Another 13 players that no longer are with the Packers once were starters.

Of the 49 other players, 36 spent at least some time on the team’s 53-man roster.

When the season ended, 12 of those 49 were on active rosters, linebacker Desmond Bishop was on the Vikings’ IR list, Johnson was on the Browns’ non-football injury list and linebacker Terrell Manning was on the Chargers’ practice squad.

Starters include wide receiver Greg Jennings (Vikings), tackle Breno Giacomini (Seahawks) and guard Daryn Colledge (Cardinals).

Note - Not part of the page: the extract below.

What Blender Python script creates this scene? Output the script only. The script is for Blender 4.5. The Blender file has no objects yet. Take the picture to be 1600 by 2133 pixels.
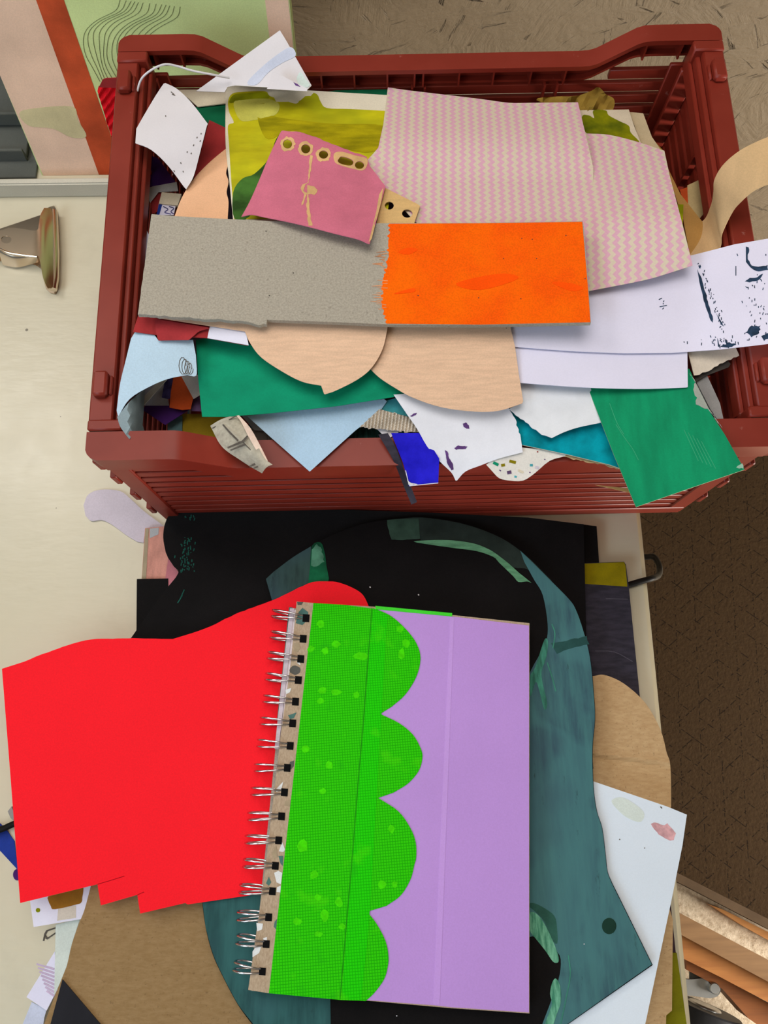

Backups include tight end D.J. Williams (Patriots), tackle Allen Barbre (Eagles), guard Jamon Meredith (Buccaneers), center-guard Caleb Schlauderaff (Jets), fullback Quinn Johnson (Titans), running back Alex Green (Jets), defensive end Lawrence Guy (Chargers) and cornerback Will Blackmon (Jaguars).

Clark Harris serves as the Bengals’ long snapper.

Of the 34 players out of football, wide receiver Terrence Murphy, linebacker Jeremy Thompson and safety Nick Collins were forced to retire prematurely because of neck injuries.

Everyone else managed to sign a contract with at least one other team after departing Green Bay. Everyone, that is, except for defensive tackle Justin Harrell, quarterback B.J. Coleman and tackle Andrew Datko.

Thompson, who will be 61 next week, said the $10.3 million increase in cap salaries for Clay Matthews and Rodgers in 2014 won’t cause him to assemble a team in any different fashion.

“We’ll try to keep it simple, try to get good players and put together a good team,” he said.

Asked if he was proud of his work in Green Bay, Thompson replied, “At times.”